Republicans Use Iffy Math to Attack CFPB Office Renovation

When the U.S. Consumer Financial Protection Bureau opened in 2011, the best available government office space large enough to accommodate its thousand-plus employees was a run-down concrete building on G Street near the White House that once housed the now-defunct Office of Thrift Supervision. The bureau’s director, Richard Cordray, has called the dark, musty structure a “dump.” The U.S. Department of the Treasury said the building, erected in 1976, was in need of “major renovations,” which the low rent reflected.

Three years later, the CFPB’s plans to fix up the place are under attack by Republicans who fought to block the agency’s creation and have tried since to weaken or kill it. Representative Jeb Hensarling of Texas, chairman of the House Financial Services Committee, decries the renovation as a “blatant waste” of public money. The CFPB says it will cost about $140 million; Republicans predict it will come to much more.
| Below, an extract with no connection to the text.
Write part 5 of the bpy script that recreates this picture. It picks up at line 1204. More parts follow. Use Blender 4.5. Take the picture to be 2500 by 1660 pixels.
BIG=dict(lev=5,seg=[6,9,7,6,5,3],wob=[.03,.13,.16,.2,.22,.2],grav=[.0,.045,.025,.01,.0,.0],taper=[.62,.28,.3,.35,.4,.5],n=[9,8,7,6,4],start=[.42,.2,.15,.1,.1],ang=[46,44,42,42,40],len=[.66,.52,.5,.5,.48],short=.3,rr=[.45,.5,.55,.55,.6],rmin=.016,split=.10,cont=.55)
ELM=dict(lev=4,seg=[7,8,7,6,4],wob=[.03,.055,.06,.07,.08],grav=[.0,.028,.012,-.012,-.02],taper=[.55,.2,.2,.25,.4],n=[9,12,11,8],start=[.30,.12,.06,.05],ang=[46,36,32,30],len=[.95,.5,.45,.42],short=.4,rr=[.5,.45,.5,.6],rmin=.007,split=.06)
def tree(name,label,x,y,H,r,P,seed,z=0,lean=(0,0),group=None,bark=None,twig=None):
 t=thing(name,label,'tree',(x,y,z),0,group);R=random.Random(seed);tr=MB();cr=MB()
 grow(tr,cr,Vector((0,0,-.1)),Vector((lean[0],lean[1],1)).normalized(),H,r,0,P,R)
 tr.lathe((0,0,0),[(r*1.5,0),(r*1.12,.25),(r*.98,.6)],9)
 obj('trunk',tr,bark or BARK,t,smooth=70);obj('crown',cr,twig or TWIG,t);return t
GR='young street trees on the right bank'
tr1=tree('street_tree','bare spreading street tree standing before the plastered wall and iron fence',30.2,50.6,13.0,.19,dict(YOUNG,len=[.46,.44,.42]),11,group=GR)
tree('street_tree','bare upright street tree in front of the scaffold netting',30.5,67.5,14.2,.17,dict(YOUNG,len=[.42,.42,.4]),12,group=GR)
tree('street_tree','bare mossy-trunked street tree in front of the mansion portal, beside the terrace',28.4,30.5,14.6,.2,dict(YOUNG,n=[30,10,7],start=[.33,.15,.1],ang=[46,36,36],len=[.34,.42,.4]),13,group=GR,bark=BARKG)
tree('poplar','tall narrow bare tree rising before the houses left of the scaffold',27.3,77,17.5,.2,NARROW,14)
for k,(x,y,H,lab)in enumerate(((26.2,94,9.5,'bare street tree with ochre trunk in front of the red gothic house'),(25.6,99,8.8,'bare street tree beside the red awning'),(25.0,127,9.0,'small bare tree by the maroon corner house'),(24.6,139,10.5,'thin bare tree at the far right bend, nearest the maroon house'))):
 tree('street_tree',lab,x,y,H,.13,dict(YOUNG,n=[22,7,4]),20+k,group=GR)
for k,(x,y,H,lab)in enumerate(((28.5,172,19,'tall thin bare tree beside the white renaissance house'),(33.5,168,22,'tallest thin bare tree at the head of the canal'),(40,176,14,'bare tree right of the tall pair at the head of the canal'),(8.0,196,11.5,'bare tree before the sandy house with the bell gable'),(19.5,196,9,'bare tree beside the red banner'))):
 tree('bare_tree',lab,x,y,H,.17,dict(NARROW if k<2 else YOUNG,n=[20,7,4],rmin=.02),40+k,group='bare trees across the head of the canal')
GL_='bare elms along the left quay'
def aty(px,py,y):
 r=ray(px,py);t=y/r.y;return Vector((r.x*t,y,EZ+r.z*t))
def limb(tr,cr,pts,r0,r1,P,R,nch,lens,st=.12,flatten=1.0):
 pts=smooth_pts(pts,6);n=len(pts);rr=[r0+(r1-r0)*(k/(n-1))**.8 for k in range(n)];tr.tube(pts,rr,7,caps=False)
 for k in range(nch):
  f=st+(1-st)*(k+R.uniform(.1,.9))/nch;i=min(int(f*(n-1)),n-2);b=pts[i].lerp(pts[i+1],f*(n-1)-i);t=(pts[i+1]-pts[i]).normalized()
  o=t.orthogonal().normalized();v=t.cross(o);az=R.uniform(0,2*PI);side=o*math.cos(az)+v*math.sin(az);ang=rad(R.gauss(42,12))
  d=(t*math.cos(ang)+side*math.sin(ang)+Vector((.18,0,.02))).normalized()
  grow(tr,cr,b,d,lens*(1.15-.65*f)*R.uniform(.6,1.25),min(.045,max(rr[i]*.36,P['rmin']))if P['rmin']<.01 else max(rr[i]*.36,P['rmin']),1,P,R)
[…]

The U.S. General Services Administration is managing the project and intends to update the interior, fix the leaky roof, and upgrade the building to LEED Gold environmental standards. Hensarling and other opponents have latched onto a planned glass staircase, and a granite fountain, benches, and trees in the building’s public outdoor plaza as evidence of opulent excess. “It has become abundantly clear that it’s not 1700 G Street that needs an overhaul, but rather the entire structure of the CFPB,” Representative Patrick McHenry of North Carolina, chairman of the committee’s Oversight and Investigations Subcommittee, said in a July 2 press release.

The GOP members say their calculations show the renovation will cost $215.8 million, or $590 per square foot—more than double the CFPB estimate, and more than it cost per square foot to construct the lavish Bellagio Hotel and Casino in Las Vegas. These figures were picked up by newspapers and conservative websites, which ran them under headlines like “Elizabeth Warren’s Brainchild Builds HQ Costlier Than Trump Tower.” There’s just one hitch: Their numbers don’t add up.

At McHenry’s request, the inspector general of the Federal Reserve, the CFPB’s parent agency, prepared a report in June examining the project’s price tag. It said the job would cost an estimated $145.1 million for construction, construction management, and GSA fees. The report said the renovation covers 512,000 sq. ft., bringing the estimate to $283 per square foot. The renovation has since been scaled back to 503,000 sq. ft.

The Republican figures inflate the total price by tacking on $70.7 million for costs such as hiring movers and renting temporary offices to use during the construction. Those expenses aren’t typically included in calculating construction costs, says Randolph Harrell, executive vice president at the brokerage CBRE. “But it is a real cost,” he says.

Even with all of that packed onto the price, though, the grand total would still only reach about $421 per square foot, well short of the GOP’s $590. A Financial Services Committee spokesman says their calculations use a smaller footprint for the renovation than the GSA, but that explanation doesn’t account for all of the extra $169 per square foot. At the overstated $421, the project actually would cost less per square foot than the Bellagio ($482) and Trump Tower ($448) if adjusted for inflation to make the numbers comparable—something the GOP estimate doesn’t do.

The GSA has said the costs are in line with other government renovation projects, and the inspector general concluded the CFPB followed proper contracting procedures. The report did take the agency to task for not initially making a required “business case” to justify the renovation.

Republicans have cast the project as a misuse of public dollars in a time of tight budgets. “The CFPB is funded by the Federal Reserve, which happens to be taxpayer money,” Hensarling said in a February speech that denounced the renovation. But the Federal Reserve is self-financed, largely with income on securities such as government bonds, so the amount Congress needs to set aside for the office redo is precisely zero.